About this repo

This is a toy reproduction of the paper (WWW’17) EOMM: An Engagement Optimized Matchmaking.

We are research engineers working on game matchmaking optimization domain. The idea of EOMM paper is interesting, so we reproduced the framework and the matchmaking procedure, according to the description in the paper.

1. RUN THE CODE

- First tryout

$ cd EOMM
$ pip install -r requirements.txt  # use pip3 if you have both python2 and python3 in your environment
$ python main.py  # log file will be generated into ./log folder

You can see the simulation result both from your console and log file in ./log folder.

- Code files

EOMM
├── EOMM.py                   # the matchmakers, including WorstMM, SkillMM, RandomMM, EOMM
├── Matchmaking_simulator.py  # the matchmaking simulator
├── main.py                   # the main process to run a simulation
├── log                       # folder to keep log files

- Customize your matchmaking simulation

In the file main.py, you can edit the variables

matchmakers: the matchmakers to compare in the simulation
round_num: the round of matchmaking simulation for a given player_num
player_num: the size of waiting pool of player for simulation

An example:

round_num=10000, player_num=100
matchmakers = [RandomMM(), SkillMM(), WorstMM(), EOMM()]
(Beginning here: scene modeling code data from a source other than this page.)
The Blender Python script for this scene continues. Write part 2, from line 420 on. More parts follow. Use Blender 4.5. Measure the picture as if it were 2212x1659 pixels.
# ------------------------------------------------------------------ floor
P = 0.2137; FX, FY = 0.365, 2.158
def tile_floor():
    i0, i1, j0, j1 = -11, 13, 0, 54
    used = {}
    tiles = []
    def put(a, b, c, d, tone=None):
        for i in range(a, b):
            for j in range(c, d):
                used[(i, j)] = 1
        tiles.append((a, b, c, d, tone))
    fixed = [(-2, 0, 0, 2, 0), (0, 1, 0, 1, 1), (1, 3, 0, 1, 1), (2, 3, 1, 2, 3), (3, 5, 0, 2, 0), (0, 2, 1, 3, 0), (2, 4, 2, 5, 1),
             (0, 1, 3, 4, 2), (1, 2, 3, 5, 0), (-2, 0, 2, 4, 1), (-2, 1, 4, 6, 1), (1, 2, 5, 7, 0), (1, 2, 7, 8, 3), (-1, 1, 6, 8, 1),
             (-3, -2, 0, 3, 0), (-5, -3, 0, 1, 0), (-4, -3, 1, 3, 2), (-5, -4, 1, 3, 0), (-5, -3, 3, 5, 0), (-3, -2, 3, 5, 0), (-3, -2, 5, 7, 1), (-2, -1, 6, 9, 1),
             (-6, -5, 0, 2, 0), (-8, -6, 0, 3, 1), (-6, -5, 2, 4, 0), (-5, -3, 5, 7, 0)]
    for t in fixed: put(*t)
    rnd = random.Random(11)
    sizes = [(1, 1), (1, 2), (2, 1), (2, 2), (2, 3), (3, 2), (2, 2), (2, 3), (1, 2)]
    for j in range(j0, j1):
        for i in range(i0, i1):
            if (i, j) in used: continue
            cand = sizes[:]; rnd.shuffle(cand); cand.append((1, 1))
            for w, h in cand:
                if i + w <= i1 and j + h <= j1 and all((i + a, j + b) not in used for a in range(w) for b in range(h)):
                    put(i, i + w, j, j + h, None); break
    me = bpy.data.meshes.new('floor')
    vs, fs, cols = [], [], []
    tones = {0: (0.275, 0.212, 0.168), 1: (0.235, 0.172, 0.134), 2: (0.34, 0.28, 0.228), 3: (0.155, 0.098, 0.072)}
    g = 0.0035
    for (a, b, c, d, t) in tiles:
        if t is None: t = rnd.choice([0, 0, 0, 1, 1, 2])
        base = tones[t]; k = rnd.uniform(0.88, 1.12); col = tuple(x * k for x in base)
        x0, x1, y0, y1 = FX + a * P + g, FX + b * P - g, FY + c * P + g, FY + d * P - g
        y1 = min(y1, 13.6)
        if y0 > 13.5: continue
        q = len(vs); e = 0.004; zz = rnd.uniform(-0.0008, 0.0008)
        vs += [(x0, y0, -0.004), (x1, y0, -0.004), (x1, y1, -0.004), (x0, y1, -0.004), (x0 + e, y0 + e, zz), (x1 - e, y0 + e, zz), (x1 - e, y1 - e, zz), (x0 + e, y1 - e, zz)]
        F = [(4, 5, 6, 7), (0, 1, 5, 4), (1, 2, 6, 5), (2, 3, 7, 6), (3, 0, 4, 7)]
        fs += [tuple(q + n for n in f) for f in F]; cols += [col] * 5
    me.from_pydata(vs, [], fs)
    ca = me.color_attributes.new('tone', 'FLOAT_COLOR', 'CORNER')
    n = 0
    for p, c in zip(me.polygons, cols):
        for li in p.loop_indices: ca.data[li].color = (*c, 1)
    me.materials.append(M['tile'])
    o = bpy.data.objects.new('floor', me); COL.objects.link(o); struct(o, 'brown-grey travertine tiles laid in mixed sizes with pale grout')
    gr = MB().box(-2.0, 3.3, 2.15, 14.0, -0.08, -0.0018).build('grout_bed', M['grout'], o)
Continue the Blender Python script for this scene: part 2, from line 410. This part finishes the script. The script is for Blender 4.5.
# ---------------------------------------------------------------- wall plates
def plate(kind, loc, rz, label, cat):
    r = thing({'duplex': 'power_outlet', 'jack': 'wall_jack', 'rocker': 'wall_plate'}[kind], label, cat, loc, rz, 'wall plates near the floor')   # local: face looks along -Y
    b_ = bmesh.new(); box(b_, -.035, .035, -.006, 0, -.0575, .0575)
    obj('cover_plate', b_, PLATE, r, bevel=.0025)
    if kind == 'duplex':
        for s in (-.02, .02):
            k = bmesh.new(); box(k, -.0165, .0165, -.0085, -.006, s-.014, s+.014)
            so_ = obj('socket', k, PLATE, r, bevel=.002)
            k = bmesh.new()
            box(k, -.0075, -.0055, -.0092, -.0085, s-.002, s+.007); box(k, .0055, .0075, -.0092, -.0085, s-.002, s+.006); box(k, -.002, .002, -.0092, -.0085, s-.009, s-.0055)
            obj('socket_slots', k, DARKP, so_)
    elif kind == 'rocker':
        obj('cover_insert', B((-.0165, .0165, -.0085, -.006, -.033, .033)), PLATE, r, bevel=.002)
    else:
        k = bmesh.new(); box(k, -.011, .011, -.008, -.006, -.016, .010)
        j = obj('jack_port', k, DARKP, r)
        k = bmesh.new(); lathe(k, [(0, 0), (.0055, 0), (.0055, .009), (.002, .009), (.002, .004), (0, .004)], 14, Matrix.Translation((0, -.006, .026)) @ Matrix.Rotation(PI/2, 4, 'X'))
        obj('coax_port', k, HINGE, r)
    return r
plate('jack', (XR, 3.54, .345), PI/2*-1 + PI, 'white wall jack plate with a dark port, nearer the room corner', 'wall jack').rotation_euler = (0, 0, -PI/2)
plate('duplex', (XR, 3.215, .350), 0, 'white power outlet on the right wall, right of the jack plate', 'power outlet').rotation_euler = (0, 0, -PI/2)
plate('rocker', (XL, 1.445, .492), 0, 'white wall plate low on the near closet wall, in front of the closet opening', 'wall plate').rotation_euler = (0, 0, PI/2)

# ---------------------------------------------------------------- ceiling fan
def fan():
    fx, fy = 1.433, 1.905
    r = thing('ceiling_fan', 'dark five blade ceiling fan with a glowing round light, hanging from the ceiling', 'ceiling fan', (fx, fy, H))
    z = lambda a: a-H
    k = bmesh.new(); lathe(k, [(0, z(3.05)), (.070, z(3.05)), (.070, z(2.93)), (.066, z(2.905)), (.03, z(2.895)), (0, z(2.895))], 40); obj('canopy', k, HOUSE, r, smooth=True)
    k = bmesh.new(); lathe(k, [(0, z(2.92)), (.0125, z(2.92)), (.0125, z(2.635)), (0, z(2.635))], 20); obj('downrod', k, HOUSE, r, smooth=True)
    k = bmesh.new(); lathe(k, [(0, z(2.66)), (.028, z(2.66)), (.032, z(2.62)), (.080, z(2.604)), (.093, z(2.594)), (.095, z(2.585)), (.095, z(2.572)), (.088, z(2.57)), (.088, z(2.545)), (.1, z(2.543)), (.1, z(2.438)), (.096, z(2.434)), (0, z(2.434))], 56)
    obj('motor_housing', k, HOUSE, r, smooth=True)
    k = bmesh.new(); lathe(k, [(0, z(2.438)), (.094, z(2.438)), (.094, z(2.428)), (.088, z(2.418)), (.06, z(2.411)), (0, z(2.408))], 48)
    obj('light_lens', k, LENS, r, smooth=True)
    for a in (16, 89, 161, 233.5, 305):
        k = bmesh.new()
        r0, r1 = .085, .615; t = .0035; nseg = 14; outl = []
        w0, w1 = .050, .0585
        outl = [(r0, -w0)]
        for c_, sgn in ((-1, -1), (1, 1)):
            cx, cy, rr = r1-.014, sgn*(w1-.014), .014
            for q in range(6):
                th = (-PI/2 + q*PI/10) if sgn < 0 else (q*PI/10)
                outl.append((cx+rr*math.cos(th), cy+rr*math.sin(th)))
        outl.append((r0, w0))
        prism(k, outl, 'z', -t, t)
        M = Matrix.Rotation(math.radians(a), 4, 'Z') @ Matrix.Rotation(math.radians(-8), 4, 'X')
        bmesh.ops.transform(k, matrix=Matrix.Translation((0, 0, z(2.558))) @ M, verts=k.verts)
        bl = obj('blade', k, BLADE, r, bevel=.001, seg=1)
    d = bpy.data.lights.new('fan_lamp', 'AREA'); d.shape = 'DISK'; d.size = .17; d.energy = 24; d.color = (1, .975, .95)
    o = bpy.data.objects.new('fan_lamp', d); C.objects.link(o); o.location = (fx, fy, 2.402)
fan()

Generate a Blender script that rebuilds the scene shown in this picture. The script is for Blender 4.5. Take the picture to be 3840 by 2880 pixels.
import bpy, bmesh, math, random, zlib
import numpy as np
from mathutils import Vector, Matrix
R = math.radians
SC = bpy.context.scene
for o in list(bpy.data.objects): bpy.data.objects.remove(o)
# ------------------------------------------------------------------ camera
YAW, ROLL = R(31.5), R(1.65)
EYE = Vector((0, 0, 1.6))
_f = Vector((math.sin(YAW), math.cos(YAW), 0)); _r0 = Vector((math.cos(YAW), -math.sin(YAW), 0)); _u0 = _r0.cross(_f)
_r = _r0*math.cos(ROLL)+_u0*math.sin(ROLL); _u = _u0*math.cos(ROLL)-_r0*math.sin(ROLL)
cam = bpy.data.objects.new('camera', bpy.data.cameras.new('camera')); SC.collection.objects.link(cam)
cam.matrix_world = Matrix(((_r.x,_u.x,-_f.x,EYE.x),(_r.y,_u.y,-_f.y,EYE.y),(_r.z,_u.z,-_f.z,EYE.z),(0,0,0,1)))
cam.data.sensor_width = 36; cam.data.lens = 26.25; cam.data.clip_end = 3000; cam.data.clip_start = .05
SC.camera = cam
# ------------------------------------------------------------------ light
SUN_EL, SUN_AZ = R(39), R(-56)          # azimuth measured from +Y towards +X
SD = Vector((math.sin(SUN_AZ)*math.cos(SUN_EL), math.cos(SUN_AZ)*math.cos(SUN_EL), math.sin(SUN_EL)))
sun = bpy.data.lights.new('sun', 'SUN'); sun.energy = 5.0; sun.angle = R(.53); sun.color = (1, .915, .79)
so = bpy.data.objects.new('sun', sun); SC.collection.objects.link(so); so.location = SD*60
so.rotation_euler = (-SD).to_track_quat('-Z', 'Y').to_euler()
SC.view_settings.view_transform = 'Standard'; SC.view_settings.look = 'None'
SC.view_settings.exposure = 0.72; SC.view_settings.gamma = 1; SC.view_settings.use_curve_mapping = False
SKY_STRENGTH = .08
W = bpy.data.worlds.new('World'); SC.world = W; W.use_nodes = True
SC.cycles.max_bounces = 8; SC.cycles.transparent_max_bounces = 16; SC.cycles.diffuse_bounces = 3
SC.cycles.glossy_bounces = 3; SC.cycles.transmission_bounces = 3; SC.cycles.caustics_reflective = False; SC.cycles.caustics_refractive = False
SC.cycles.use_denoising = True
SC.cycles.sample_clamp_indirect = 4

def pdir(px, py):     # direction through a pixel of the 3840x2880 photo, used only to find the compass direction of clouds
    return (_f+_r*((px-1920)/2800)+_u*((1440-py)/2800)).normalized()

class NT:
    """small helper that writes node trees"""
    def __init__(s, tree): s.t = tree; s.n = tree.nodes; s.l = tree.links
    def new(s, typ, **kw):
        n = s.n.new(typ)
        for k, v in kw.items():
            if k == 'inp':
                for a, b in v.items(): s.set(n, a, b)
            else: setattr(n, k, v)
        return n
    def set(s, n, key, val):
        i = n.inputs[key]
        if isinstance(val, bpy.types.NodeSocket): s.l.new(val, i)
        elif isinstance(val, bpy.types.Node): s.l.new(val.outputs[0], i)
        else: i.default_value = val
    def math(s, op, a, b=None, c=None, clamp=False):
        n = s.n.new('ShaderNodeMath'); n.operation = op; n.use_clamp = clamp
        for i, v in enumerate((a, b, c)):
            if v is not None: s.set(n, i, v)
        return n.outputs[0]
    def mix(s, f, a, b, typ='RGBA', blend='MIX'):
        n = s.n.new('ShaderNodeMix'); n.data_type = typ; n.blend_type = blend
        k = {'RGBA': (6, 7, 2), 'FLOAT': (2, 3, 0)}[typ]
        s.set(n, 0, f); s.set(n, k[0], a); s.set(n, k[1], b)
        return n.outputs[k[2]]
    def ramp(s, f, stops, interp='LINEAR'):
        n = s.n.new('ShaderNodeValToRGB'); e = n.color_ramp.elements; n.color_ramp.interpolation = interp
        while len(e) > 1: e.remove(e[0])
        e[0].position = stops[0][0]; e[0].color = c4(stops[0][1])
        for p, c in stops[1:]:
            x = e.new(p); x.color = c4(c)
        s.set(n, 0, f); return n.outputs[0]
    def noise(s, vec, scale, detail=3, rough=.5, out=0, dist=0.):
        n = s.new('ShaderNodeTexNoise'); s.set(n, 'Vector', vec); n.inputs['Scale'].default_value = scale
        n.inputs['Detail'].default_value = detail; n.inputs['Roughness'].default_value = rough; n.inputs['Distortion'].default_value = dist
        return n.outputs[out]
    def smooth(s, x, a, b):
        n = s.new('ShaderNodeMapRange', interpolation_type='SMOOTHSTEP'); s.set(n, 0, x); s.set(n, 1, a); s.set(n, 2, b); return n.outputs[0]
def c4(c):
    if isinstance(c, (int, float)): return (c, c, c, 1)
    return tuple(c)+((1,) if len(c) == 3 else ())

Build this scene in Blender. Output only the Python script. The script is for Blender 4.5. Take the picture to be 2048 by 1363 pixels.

At each round, we create a pool of 100 players;
The matchmakers (RandomMM, SkillMM, WorstMM, EOMM) apply on these 100 players; we calculate the retain players of each matchmaker as its performance;
We take the average retain of the 10000 matchmaking rounds as the performance of the matchmaker on 100 players

Now you can play around with the codes.

2. Summary of EOMM algorithm

Argument: the intuitive assumption that a fair game is best player experience sometimes fails, and matchmaking based on fairness is not optimal for engagement.

Goal: maximize overall player engagement

EOMM:

first measures players disengagement by their churn risk after each matchmaking decision;
secondly models all players who wait in the matchmaking pool as a complete graph, where each player is a node and the edge between two players is their sum churn risks if paired;
achieven matchmaking desicion by solving a minimum weight perfect matching problem that finds non-overlapping pairs with the minimal sum of edge weights on a complete graph.

Limits: it applies to 1-vs-1 matches only.

3. Graph Matching implementation

The graph matching problem is sovled by networkx (see max_weight_matching for more details).

For the ease of graph matching, churn/retain rate values are in percentage (*100%)
WorstMM (minimize the engagement) is to maximize the total churn weight(i.e. churn rate of p_i + churn weight of p_j) of the paired nodes
EOMM is transformed into max weight matching on the retain weight (i.e. 200-churn weight)